There's a similar cluster of communities in northern Missouri: Dancing Rabbit Ecovillage, started in 1997, with a strong education focus and firm ecological covenant, Sandhill Farm (1974), which makes food products as it's primary income source, and Red Earth Farms (2005), a collective of homesteads practicing extreme self sufficiency. Similar labor exchange arrangements exist, there is local currency between the communities, and a number of products made in the different groups are sold or bartered between them.

What is perhaps most notable and important is that both community clusters have regular ultimate frisbee games attended by members of different groups.

These community clusters are providing a model of grassroots economics. Each community, which range in population from 10 to 100, has it's own collectivized form of economics, usually including both money and labor in their accounting, with land (and sometimes other resources) held in common. The combined population of the cluster in in central VA is about 200, which is doubled if you include the ex-member population, and total operating budgets of well over $1 Million with assets in the several millions. The communities engage with each other in ongoing and one-off economic arrangements, both formal and informal. Association by individuals or between groups is voluntary and based on mutual aid.

One of my jobs at Twin Oaks is managing the Communities Conference. We have a rustic conference site where we've been hosting this gathering for 20 consecutive years. While it serves as one of, and certainly the most consistent conference for the intentional communities movement, hosting it is a labor of love for Twin Oaks, which has often done little more than break even on the event, not including the approximately 1000 hours it takes to run it. What this means is the community has often been hesitant to invest much money in maintaining, much less improving the site.
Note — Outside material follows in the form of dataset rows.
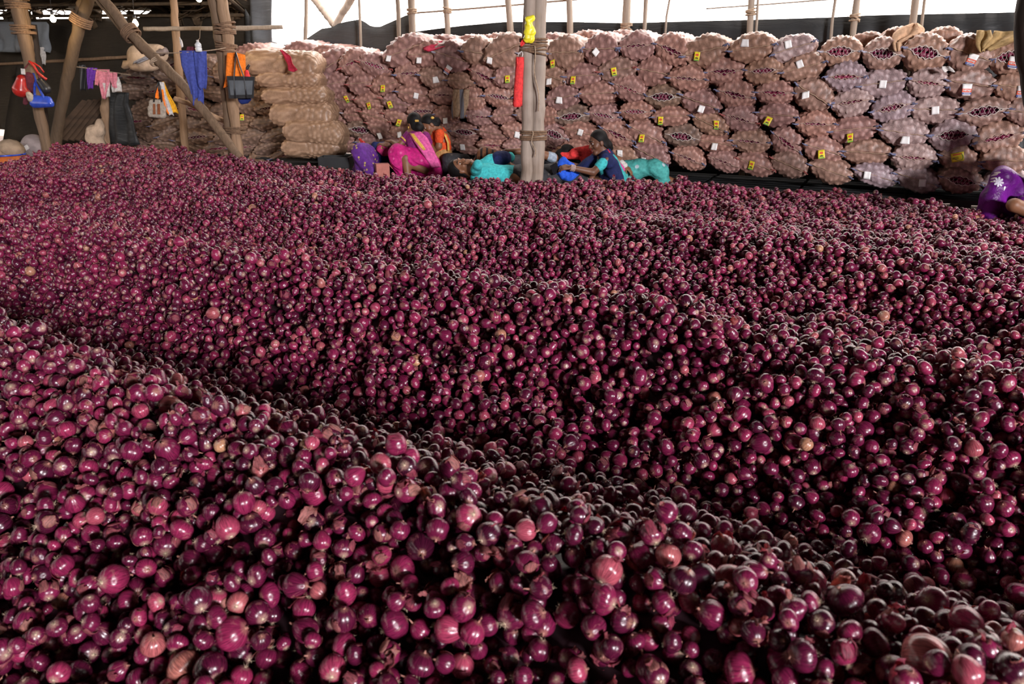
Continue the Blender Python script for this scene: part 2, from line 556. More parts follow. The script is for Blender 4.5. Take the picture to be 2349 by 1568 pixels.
print('onions', NR, 'mean rise', float(np.mean(ON[:, 2] - H)))

# ---- shapes of onion
def onion_parts(seed, hz=.92, td=.0, neck=.22, nr=.16, lob=0.0, root=.0, flap=0, NS=20, NR_=15):
    r_ = np.random.default_rng(seed)
    a = np.linspace(0, 2 * np.pi, NS, endpoint=False)
    ph, ph2 = r_.uniform(0, 6.28, 2)
    V, OC = [], []
    def ring(rr, z, lat):
        wob = 1 + .022 * np.sin(3 * a + ph) + .016 * np.sin(5 * a + ph2) + lob * np.cos(2 * a + ph) * math.cos(lat * 1.4)
        V.append(np.stack([np.cos(a) * rr * wob, np.sin(a) * rr * wob, np.full(NS, z)], 1))
        OC.append(np.stack([np.cos(a), np.sin(a), np.full(NS, lat)], 1))
    for i in range(NR_ + 1):
        t = math.pi * (.035 + .93 * i / NR_)
        lat = -math.cos(t)
        rr = math.sin(t) ** .88
        z = -hz * math.cos(t)
        if lat > 0:
            rr *= 1 - td * lat ** 1.6 * .45
            z *= 1 + td * .38
        else:
            z *= .92
        ring(rr, z, lat)
    top = V[-1][0, 2]
    nn = len(V)
    Vv = np.concatenate(V); OCv = np.concatenate(OC)
    F = [(i * NS + j, i * NS + (j + 1) % NS, (i + 1) * NS + (j + 1) % NS, (i + 1) * NS + j) for i in range(nn - 1) for j in range(NS)]
    F += [tuple(range(NS))[::-1], tuple(range((nn - 1) * NS, nn * NS))]
    body = (Vv, F, OCv)
    # dry neck: a twisted, torn tube of old leaf bases
    NK = 9
    b = np.linspace(0, 2 * np.pi, NK, endpoint=False)
    lean = r_.normal(0, .10, 2)
    kV = []
    prof = [(.26 + .08 * td, -.14), (nr, .0), (nr * .75, neck * .45), (nr * .6, neck * .8), (nr * .75, neck)]
    for q, (rr, z) in enumerate(prof):
        s = max(z, 0)
        jag = r_.normal(0, .16 * neck + .02, NK) if q == len(prof) - 1 else np.zeros(NK)
        w_ = 1 + .22 * r_.normal(size=NK) * (q > 1)
        kV.append(np.stack([np.cos(b + s) * rr * w_ + lean[0] * s * 2, np.sin(b + s) * rr * w_ + lean[1] * s * 2, top - .02 + z + jag], 1))
    kV = np.concatenate(kV)
    kF = [(i * NK + j, i * NK + (j + 1) % NK, (i + 1) * NK + (j + 1) % NK, (i + 1) * NK + j) for i in range(4) for j in range(NK)]
    kF.append(tuple(range(4 * NK, 5 * NK)))
    # root plate with its tuft of fibres
    rb = MB()
    bot = Vv[0, 2]
    rb.add(*sphere((0, 0, bot + .015), (.15, .15, .06), 10, 5))
    for q in range(int(root * 26)):
        an = r_.uniform(0, 6.28); L = r_.uniform(.12, .34); sp_ = r_.uniform(.2, 1.1)
        d = np.array([math.cos(an) * sp_, math.sin(an) * sp_, -1.0 + .5 * sp_]); d /= np.linalg.norm(d)
        p0 = np.array([math.cos(an) * .08, math.sin(an) * .08, bot - .02])
        p1 = p0 + d * L * .5 + r_.normal(0, .03, 3); p2 = p0 + d * L + r_.normal(0, .08, 3)
        rb.add(*tube([p0, p1, p2], [.011, .009, .004], 3))
    # torn outer skin curling away
    fb = None
    if flap:
        fb = MB()
        for q in range(flap):
            n1, n2 = 7, 6
            a0 = r_.uniform(0, 6.28); wd = r_.uniform(.5, 1.1); t0, t1 = r_.uniform(.8, 1.2), r_.uniform(1.9, 2.6)
            P = np.zeros((n1, n2, 3)); lift = r_.uniform(.12, .42)
            for i in range(n1):
                for j in range(n2):
                    s, u = i / (n1 - 1), j / (n2 - 1)
                    t = t0 * (1 - s) + t1 * s; an = a0 + (u - .5) * wd * (1 + .3 * math.sin(5 * s + q))
                    rr = math.sin(t) ** .88 * 1.02 + lift * s ** 2.2 + .03 * math.sin(9 * u + 4 * s)
                    P[i, j] = (math.cos(an) * rr, math.sin(an) * rr, -hz * math.cos(t) * 1.02 + .25 * lift * s * s + .05 * math.sin(8 * u + q))
            P[-1] += r_.normal(0, .06, (n2, 3))
            fb.add(*grid(P, .012))
    return body, (kV, kF), rb, fb

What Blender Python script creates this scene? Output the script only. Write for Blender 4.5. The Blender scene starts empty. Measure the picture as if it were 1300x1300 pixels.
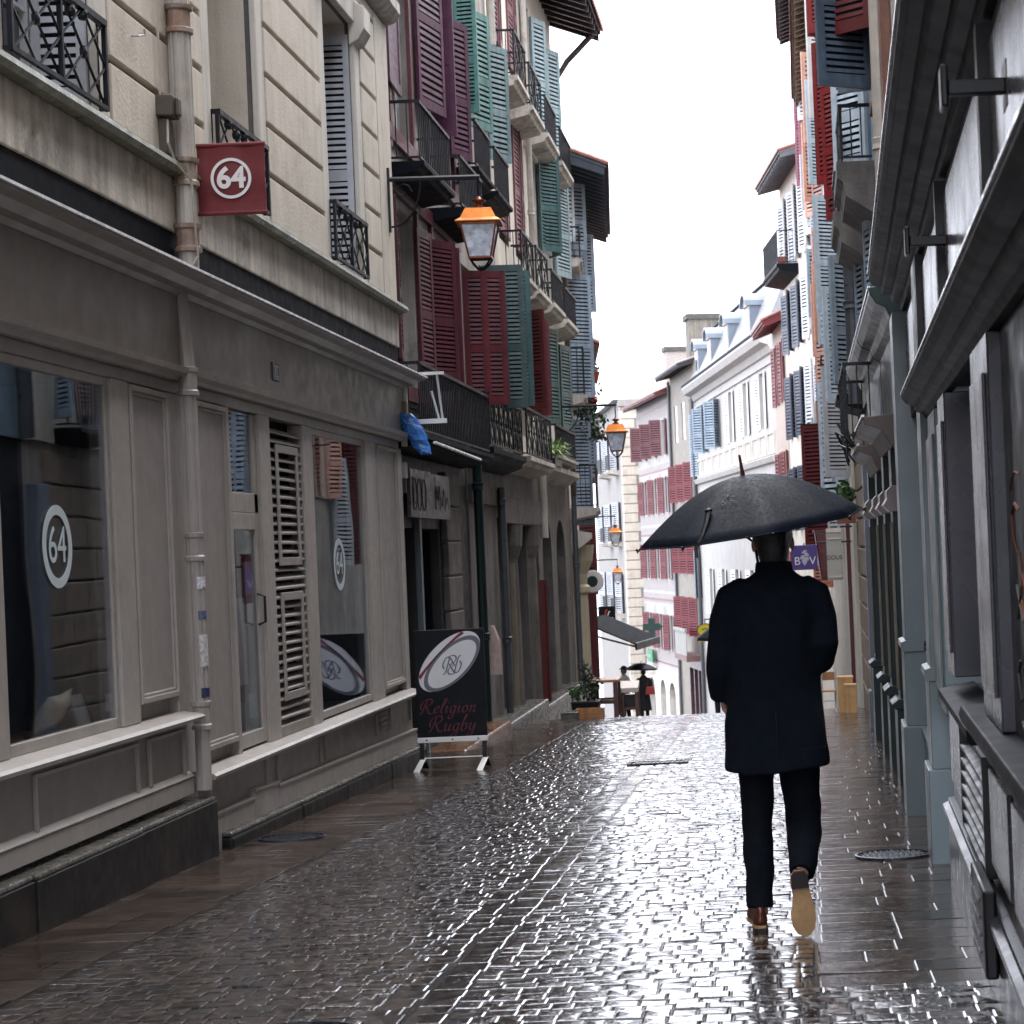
import bpy, bmesh, math, random
from mathutils import Vector, Matrix, noise
random.seed(64)
rad = math.radians
S = bpy.context.scene
COL = S.collection

# ------------------------------------------------------------------ camera, sky, sun, exposure
cam_d = bpy.data.cameras.new('camera'); cam = bpy.data.objects.new('camera', cam_d); COL.objects.link(cam)
S.camera = cam
cam.location = (0, 0, 1.37); cam.rotation_euler = (rad(90), rad(2.4), 0)
cam_d.sensor_width = 36; cam_d.lens = 72; cam_d.shift_x = -340/1300; cam_d.shift_y = 40/1300
cam_d.clip_start = .1; cam_d.clip_end = 5000
cam_d.dof.use_dof = True; cam_d.dof.focus_distance = 12.5; cam_d.dof.aperture_fstop = 9
S.view_settings.view_transform = 'Standard'; S.view_settings.look = 'None'
S.view_settings.exposure = 2.2; S.view_settings.gamma = 1; S.view_settings.use_curve_mapping = False

SUN_EL, SUN_AZ = 62, 205          # high overcast sun, from behind the camera and a little left
world = bpy.data.worlds.new('World'); S.world = world; world.use_nodes = True
wn, wl = world.node_tree.nodes, world.node_tree.links
bg = wn['Background']; bg.inputs['Strength'].default_value = .1
sky = wn.new('ShaderNodeTexSky'); sky.sky_type = 'NISHITA'; sky.sun_disc = False
sky.sun_elevation = rad(SUN_EL); sky.sun_rotation = rad(SUN_AZ); sky.dust_density = 5; sky.air_density = 1
hs = wn.new('ShaderNodeHueSaturation'); hs.inputs['Saturation'].default_value = .25
mx = wn.new('ShaderNodeMix'); mx.data_type = 'RGBA'; mx.inputs[0].default_value = .8
mx.inputs[7].default_value = (10.8, 11.2, 12.6, 1)      # cloud layer
wl.new(sky.outputs[0], hs.inputs['Color']); wl.new(hs.outputs[0], mx.inputs[6]); wl.new(mx.outputs[2], bg.inputs[0])

sun_d = bpy.data.lights.new('sun', 'SUN'); sun_d.energy = .9; sun_d.angle = rad(40); sun_d.color = (1, .97, .92)
sun = bpy.data.objects.new('sun', sun_d); COL.objects.link(sun)
sun.rotation_euler = (rad(90-SUN_EL), 0, rad(180-SUN_AZ+180))

# ------------------------------------------------------------------ materials
MATS = {}
def mat(name, col, rough=.5, var=.12, scale=2.5, bump=0., bscale=60., spec=.5, metal=0., streak=0., rvar=.1, island=0., dirt=None, dirt_amt=.0, coat=0.):
    if name in MATS: return MATS[name]
    m = bpy.data.materials.new(name); m.use_nodes = True; MATS[name] = m
    n, l = m.node_tree.nodes, m.node_tree.links
    p = n['Principled BSDF']
    p.inputs['Metallic'].default_value = metal; p.inputs['Specular IOR Level'].default_value = spec
    if coat: p.inputs['Coat Weight'].default_value = coat; p.inputs['Coat Roughness'].default_value = .08
    tc = n.new('ShaderNodeTexCoord'); nz = n.new('ShaderNodeTexNoise')
    nz.inputs['Scale'].default_value = scale; nz.inputs['Detail'].default_value = 5; nz.inputs['Roughness'].default_value = .62
    l.new(tc.outputs['Object'], nz.inputs['Vector'])
    fac = nz.outputs['Fac']
    mp = n.new('ShaderNodeMapRange'); mp.inputs[1].default_value = .3; mp.inputs[2].default_value = .7
    mp.inputs[3].default_value = 1-var; mp.inputs[4].default_value = 1+var
    l.new(fac, mp.inputs[0])
    val = mp.outputs[0]
    def mul(a, b):
        x = n.new('ShaderNodeMath'); x.operation = 'MULTIPLY'; l.new(a, x.inputs[0]); l.new(b, x.inputs[1]); return x.outputs[0]
    if streak:
        mg = n.new('ShaderNodeMapping'); mg.inputs['Scale'].default_value = (7, 7, .35)
        l.new(tc.outputs['Object'], mg.inputs[0])
        ns = n.new('ShaderNodeTexNoise'); ns.inputs['Scale'].default_value = 1.6; ns.inputs['Detail'].default_value = 6; l.new(mg.outputs[0], ns.inputs['Vector'])
        m2 = n.new('ShaderNodeMapRange'); m2.inputs[1].default_value = .35; m2.inputs[2].default_value = .65
        m2.inputs[3].default_value = 1-streak; m2.inputs[4].default_value = 1+streak*.5; l.new(ns.outputs['Fac'], m2.inputs[0])
        val = mul(val, m2.outputs[0])
    if island:
        g = n.new('ShaderNodeNewGeometry'); m3 = n.new('ShaderNodeMapRange')
        m3.inputs[3].default_value = 1-island; m3.inputs[4].default_value = 1+island; l.new(g.outputs['Random Per Island'], m3.inputs[0])
        val = mul(val, m3.outputs[0])
    vm = n.new('ShaderNodeVectorMath'); vm.operation = 'SCALE'; vm.inputs[0].default_value = col; l.new(val, vm.inputs['Scale'])
    out = vm.outputs[0]
    if dirt:
        nd = n.new('ShaderNodeTexNoise'); nd.inputs['Scale'].default_value = 1.7; nd.inputs['Detail'].default_value = 8; nd.inputs['Roughness'].default_value = .72
        l.new(tc.outputs['Object'], nd.inputs['Vector'])
        m4 = n.new('ShaderNodeMapRange'); m4.inputs[1].default_value = .52; m4.inputs[2].default_value = .72; m4.inputs[3].default_value = 0; m4.inputs[4].default_value = dirt_amt
        l.new(nd.outputs['Fac'], m4.inputs[0])
        mm = n.new('ShaderNodeMix'); mm.data_type = 'RGBA'; l.new(m4.outputs[0], mm.inputs[0]); l.new(out, mm.inputs[6]); mm.inputs[7].default_value = (*dirt, 1)
        out = mm.outputs[2]
    l.new(out, p.inputs['Base Color'])
    rr = n.new('ShaderNodeMapRange'); rr.inputs[1].default_value = .3; rr.inputs[2].default_value = .7
    rr.inputs[3].default_value = max(.02, rough-rvar); rr.inputs[4].default_value = min(1, rough+rvar)
    nr = n.new('ShaderNodeTexNoise'); nr.inputs['Scale'].default_value = scale*2.3; nr.inputs['Detail'].default_value = 4
    l.new(tc.outputs['Object'], nr.inputs['Vector']); l.new(nr.outputs['Fac'], rr.inputs[0]); l.new(rr.outputs[0], p.inputs['Roughness'])
    if bump:
        nb = n.new('ShaderNodeTexNoise'); nb.inputs['Scale'].default_value = bscale; nb.inputs['Detail'].default_value = 5
        l.new(tc.outputs['Object'], nb.inputs['Vector'])
        b = n.new('ShaderNodeBump'); b.inputs['Strength'].default_value = 1; b.inputs['Distance'].default_value = bump
        l.new(nb.outputs['Fac'], b.inputs['Height']); l.new(b.outputs[0], p.inputs['Normal'])
    return m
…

This year I wanted to do some work upgrading the infrastructure. I'd worked hard last year to make sure attendance was high (about 200 people, the most in at least 10 years) to help justify the expense. I ran a crowd-funding campaign, using the Fellowship for Intentional Community as our fiscal sponsor, and kicking it off with a donation from the Federation of Egalitarian Communities of $1000. Twin Oaks then matched the $6000 I was able to raise. The primary project was to expand and re-equip the kitchen, which had mostly fallen into disuse. The cooking for the event and been moved to the main community dining hall for the previous few years, which was inconvenient for the conference and high impact on the community.

I hired an ex-member of Twin Oaks from the 80's as the project manager. She'd been living in Louisa County ever since she left and now works as a General Contractor (she'd also been hired by Twin Oaks as the General Contractor to expand the production facility for it's tofu business). The main builder on the project was also an ex-Oaker, who recently had moved to a newly formed off-shoot community of Acorn called Sapling. Sapling is a small group, and having her doing labor exchange for Twin Oaks means they'll be able to call on Twin Oaks labor in the future. It meant much lower labor costs for expanding the kitchen. It also provided an opportunity for a number of people to learn basic construction skills (a women's construction workshop was organized as part of the building effort).

Watching Nina up on the roof of the kitchen addition, putting the rafters in place, I was struck by the very human and personal implications for putting these important principles of economic solidarity into practice. Upgrading the kitchen would also mean bringing back a central aspect of community to the Communities Conference, cooking together. Soon there will be 200 people learning about cooperative living and working, helping in the kitchen and eating together, and getting to experience community in a space built by community for the purpose of bringing more community into the world.